Cotton Is King
ERICA DUNBAR
One of the things happening throughout the early part of the 19th century, was the tremendous growth of cotton production. How that completely transformed the lives of enslaved people. How it moved men and women further south to grow what was basically white gold across the Southern landscape. NARRATOR The fear of being sold to the Deep South was real and ever present for enslaved people in Maryland, like Minty and everyone she knew.
KATE LARSON
Slave sales were constant; every week they were going on. (somber music) Slave traders from the Deep South would roam the Eastern Shore of Maryland, for instance, and purchase enslaved people and take them to the Deep South. And enslaved people in Maryland knew that, that was a death sentence.
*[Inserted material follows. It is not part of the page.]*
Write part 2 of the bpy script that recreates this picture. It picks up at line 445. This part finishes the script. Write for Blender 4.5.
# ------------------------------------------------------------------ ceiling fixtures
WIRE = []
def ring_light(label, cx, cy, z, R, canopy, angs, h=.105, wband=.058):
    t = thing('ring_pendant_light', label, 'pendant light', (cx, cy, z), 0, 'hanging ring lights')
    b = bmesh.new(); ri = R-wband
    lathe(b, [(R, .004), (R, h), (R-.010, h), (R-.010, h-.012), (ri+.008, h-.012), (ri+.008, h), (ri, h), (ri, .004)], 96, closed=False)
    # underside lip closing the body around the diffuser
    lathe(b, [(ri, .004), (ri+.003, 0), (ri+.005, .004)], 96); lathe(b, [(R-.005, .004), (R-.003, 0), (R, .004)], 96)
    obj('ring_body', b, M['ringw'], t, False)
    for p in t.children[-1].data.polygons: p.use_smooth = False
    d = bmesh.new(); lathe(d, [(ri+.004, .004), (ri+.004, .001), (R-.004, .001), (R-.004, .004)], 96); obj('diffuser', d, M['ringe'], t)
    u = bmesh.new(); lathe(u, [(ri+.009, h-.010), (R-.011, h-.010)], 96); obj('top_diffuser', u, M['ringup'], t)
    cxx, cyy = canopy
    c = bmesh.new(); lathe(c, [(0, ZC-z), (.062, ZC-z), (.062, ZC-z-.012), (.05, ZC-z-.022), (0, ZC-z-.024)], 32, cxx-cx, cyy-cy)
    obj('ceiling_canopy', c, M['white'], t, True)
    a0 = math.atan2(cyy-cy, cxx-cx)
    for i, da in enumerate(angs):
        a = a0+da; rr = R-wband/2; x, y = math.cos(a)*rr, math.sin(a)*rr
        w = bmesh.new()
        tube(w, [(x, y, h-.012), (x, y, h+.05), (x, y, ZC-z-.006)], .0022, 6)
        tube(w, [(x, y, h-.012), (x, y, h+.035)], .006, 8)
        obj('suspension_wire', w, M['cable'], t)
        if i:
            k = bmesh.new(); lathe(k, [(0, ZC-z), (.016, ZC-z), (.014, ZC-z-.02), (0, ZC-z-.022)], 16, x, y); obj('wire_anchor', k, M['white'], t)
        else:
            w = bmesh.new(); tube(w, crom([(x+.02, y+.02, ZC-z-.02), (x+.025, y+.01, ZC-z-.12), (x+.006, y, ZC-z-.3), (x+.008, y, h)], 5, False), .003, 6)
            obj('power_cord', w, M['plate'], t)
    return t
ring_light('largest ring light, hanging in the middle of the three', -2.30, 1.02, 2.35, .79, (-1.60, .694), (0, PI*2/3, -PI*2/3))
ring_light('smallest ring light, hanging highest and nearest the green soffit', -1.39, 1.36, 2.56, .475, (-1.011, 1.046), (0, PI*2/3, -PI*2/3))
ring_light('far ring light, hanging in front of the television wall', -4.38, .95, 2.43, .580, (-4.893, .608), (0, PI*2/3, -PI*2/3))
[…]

The average lifespan for an enslaved person who was purchased in the Chesapeake and brought to Mississippi or Louisiana was about seven years. (eerie music)
MIA BAY
Buying slaves was something that people participated in very enthusiastically. Slave auctions were kind of a social occasion in which a lot of people would come around, sort of look and see what was there. Buying a slave was something that many whites saw as sort of a realizations of all their hopes about sort of future wealth because they thought slaves were an investment. NARRATOR By 1860, the assessed value of enslaved people was more than three billion dollars, more than all industry in the North combined. Prices for enslaved people varied by sex, size, age, and health. Women aged 16 to 24 often commanded the highest prices at markets throughout the South, because their bodies had the potential to create more wealth for their owners.
DALE GREEN
Typically, the slave market was situated within the environment of the court house, the green, the public lawn where the enslaved are bought, sold, and traded.
KRISTEN ORTELL
The reality and the brutality of slavery was front and center. You know, a woman who's hysterical and crying because she's about to be sold away from her children, that's out in the open air for anyone to see. (eerie music) NARRATOR Minty witnessed the horror firsthand. She watched, helplessly, as her older sisters Linah and Soph were dragged away in chains, screaming, their children ripped from their arms. It was a memory that would haunt her for the rest of her life.